* Begin *

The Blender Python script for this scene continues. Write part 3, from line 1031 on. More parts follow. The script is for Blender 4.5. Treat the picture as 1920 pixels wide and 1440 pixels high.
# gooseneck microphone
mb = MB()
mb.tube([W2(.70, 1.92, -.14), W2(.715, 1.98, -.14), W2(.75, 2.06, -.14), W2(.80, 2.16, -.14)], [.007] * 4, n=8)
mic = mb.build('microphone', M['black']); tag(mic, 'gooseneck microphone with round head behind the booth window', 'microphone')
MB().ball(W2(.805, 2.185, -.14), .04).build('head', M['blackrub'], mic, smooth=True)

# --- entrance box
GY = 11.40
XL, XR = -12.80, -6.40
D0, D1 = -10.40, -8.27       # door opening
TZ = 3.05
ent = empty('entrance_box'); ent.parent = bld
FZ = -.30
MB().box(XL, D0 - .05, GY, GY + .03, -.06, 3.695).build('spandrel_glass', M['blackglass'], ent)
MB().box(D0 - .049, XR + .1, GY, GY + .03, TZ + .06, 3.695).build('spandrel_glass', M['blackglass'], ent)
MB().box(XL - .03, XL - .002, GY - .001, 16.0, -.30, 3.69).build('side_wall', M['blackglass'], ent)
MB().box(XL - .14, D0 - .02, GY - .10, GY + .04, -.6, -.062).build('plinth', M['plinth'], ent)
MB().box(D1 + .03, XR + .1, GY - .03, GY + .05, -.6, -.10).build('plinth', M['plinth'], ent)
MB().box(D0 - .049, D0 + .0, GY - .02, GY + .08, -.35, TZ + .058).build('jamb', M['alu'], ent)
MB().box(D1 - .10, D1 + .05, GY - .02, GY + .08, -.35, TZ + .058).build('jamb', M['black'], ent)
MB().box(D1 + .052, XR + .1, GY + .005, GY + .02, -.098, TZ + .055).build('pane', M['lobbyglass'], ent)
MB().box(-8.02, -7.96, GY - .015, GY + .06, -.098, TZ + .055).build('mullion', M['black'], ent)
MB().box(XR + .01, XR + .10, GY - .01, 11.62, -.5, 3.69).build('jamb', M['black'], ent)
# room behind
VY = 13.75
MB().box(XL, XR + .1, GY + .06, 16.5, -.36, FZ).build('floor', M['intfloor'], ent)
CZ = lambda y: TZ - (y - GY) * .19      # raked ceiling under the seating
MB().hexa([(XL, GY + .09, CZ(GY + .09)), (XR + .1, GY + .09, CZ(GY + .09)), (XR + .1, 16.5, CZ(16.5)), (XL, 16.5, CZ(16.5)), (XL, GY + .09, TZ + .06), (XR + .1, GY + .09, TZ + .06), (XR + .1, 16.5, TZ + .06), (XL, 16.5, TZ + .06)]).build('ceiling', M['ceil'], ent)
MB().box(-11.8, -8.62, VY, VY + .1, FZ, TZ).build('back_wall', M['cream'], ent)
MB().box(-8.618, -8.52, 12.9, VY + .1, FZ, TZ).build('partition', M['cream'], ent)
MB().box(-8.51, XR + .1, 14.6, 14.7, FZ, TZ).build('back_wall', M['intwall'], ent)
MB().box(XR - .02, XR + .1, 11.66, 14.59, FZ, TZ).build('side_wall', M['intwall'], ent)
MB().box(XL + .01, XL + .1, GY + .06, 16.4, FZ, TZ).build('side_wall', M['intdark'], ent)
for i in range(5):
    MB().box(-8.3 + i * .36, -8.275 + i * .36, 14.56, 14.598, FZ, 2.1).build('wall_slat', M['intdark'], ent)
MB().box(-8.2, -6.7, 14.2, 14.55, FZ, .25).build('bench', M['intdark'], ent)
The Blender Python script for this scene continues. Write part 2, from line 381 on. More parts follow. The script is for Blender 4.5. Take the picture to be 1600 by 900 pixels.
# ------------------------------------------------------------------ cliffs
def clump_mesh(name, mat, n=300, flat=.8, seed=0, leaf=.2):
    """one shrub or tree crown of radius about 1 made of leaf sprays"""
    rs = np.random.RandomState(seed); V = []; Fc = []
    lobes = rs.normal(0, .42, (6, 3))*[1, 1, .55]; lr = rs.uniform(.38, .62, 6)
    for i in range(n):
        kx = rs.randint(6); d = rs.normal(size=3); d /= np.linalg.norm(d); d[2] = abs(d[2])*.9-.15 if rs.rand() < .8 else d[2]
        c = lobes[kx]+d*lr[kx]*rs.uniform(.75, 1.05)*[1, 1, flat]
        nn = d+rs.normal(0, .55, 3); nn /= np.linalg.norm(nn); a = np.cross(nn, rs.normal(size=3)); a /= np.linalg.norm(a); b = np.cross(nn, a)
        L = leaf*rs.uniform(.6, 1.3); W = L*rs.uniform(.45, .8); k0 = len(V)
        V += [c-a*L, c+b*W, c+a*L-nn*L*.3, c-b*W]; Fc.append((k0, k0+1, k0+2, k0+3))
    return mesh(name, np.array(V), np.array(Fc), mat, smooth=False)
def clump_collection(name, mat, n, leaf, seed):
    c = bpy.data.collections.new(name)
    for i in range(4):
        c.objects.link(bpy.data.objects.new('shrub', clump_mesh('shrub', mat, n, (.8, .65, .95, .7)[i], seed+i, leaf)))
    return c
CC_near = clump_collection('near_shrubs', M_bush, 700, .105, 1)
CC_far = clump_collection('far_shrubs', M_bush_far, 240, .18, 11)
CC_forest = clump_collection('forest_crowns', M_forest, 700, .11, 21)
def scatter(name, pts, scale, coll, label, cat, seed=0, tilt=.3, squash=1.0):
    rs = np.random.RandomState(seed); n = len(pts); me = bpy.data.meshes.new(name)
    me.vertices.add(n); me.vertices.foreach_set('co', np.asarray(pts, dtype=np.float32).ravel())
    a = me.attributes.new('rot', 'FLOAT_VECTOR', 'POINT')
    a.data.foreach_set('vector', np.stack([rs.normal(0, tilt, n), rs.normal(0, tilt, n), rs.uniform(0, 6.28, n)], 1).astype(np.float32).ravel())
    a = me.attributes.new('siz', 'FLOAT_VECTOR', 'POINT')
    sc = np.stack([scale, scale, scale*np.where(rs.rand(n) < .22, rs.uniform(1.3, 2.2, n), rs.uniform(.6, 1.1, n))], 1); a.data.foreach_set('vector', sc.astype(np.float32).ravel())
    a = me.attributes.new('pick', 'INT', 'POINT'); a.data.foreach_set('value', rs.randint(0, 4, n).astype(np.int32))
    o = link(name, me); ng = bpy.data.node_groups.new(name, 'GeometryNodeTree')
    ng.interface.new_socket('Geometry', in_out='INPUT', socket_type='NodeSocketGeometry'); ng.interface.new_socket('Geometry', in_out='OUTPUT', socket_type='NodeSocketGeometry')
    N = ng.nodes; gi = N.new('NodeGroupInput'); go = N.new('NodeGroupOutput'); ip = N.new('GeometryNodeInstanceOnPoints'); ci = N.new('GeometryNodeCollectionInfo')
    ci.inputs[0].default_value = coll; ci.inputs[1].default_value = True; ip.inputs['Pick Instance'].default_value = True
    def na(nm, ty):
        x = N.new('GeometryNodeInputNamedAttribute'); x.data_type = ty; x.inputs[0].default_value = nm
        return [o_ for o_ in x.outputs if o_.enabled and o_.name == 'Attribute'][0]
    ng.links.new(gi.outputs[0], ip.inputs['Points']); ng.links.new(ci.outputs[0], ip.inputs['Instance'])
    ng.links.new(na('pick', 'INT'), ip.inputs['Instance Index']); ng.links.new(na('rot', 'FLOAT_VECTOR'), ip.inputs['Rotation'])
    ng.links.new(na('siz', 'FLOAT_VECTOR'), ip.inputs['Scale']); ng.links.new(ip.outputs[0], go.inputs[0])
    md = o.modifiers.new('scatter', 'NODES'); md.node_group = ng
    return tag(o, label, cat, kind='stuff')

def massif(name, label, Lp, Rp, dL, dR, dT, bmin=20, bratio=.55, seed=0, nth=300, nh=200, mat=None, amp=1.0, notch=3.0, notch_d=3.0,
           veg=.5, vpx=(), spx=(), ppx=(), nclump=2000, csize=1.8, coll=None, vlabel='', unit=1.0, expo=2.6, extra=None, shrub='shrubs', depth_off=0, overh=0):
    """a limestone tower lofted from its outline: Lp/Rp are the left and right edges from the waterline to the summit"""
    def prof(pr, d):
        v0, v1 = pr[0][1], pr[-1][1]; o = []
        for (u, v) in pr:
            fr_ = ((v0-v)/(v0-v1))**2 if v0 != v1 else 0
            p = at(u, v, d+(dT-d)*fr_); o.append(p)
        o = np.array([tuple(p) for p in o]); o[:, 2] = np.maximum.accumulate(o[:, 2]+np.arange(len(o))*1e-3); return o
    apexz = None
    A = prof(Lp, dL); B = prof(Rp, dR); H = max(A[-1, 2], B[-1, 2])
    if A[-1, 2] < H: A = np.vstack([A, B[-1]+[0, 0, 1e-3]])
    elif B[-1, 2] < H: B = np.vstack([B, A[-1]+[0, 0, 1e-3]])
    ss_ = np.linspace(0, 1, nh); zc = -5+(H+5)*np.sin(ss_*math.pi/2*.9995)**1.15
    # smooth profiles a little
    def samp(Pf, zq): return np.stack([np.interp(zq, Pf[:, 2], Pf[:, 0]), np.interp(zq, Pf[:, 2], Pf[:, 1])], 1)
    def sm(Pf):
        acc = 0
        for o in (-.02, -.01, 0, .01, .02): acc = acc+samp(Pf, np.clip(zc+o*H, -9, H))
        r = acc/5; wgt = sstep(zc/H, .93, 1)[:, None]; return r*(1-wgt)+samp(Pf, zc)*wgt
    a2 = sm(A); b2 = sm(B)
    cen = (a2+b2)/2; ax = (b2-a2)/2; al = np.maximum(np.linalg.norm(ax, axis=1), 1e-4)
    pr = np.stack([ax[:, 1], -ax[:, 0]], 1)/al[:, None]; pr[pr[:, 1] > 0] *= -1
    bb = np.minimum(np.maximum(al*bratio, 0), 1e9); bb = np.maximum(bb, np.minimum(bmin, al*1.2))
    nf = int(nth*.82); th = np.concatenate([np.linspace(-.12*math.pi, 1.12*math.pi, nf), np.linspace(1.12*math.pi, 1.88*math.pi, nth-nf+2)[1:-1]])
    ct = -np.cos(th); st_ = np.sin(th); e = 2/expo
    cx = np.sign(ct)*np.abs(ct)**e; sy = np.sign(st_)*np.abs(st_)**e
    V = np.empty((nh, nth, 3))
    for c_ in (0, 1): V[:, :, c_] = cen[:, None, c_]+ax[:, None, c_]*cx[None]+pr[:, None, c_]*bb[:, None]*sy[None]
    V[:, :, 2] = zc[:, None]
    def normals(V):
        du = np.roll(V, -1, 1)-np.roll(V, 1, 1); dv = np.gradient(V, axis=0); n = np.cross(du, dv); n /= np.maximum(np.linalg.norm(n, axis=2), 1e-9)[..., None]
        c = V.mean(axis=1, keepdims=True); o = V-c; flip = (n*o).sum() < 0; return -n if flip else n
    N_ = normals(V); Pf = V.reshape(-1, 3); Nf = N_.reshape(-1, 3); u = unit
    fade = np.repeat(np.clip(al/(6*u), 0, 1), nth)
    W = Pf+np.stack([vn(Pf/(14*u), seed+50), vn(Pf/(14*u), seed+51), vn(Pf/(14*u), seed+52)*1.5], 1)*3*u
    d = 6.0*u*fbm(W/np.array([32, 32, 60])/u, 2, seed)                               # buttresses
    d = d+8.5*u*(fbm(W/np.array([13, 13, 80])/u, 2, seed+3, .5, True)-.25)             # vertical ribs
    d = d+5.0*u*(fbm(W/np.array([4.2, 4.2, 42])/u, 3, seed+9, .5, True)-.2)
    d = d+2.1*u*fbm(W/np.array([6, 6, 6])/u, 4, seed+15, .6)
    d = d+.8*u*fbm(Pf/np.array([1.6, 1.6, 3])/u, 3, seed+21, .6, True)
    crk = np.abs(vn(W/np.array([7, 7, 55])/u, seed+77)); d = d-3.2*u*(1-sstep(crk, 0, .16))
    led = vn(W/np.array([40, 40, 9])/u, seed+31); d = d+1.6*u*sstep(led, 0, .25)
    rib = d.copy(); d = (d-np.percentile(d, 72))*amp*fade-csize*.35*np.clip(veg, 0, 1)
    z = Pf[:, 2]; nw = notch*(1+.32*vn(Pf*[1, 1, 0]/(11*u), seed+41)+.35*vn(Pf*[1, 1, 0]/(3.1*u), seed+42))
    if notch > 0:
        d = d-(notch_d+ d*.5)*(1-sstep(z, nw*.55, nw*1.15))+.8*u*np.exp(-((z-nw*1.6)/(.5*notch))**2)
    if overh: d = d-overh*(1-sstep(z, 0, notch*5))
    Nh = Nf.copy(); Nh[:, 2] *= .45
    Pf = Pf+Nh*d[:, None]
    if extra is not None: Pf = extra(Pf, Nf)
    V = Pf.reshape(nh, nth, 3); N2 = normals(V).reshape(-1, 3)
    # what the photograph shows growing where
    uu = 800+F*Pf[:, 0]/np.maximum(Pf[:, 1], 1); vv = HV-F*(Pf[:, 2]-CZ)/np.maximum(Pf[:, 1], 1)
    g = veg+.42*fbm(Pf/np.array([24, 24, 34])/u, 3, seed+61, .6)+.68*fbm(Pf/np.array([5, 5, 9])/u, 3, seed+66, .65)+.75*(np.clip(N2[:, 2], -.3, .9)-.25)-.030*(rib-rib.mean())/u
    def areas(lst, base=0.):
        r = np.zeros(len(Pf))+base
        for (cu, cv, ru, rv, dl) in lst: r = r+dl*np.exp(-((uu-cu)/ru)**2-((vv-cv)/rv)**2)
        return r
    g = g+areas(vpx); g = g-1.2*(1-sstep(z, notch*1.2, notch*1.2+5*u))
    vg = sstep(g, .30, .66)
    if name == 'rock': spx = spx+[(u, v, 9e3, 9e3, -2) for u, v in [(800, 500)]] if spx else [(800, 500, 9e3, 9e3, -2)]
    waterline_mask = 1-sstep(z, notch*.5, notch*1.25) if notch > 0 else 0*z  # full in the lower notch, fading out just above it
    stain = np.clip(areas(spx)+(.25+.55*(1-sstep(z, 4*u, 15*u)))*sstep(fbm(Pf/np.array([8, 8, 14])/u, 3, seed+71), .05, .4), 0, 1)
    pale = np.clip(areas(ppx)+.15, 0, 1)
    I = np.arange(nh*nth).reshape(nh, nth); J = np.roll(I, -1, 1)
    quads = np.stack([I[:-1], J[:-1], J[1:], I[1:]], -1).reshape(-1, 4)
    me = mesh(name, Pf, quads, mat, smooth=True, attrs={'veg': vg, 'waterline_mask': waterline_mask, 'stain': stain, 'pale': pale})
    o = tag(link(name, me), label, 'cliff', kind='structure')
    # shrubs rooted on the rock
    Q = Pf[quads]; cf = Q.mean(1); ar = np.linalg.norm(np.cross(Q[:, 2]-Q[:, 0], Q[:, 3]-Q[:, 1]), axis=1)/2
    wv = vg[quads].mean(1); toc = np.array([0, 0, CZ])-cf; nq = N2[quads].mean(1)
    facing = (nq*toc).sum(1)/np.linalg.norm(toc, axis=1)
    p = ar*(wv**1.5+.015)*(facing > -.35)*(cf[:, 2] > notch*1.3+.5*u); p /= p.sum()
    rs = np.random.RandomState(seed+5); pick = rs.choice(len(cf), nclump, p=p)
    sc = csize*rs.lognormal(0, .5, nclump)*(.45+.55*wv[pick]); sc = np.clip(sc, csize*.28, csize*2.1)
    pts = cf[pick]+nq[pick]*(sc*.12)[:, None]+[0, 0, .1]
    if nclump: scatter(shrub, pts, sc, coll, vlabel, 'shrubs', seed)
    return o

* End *

_CHALLENGE_. Look over the records above and copy each line that includes the string "script".

_RESULT OF THIS TASK_.
The Blender Python script for this scene continues. Write part 3, from line 1031 on. More parts follow. The script is for Blender 4.5. Treat the picture as 1920 pixels wide and 1440 pixels high.
The Blender Python script for this scene continues. Write part 2, from line 381 on. More parts follow. The script is for Blender 4.5. Take the picture to be 1600 by 900 pixels.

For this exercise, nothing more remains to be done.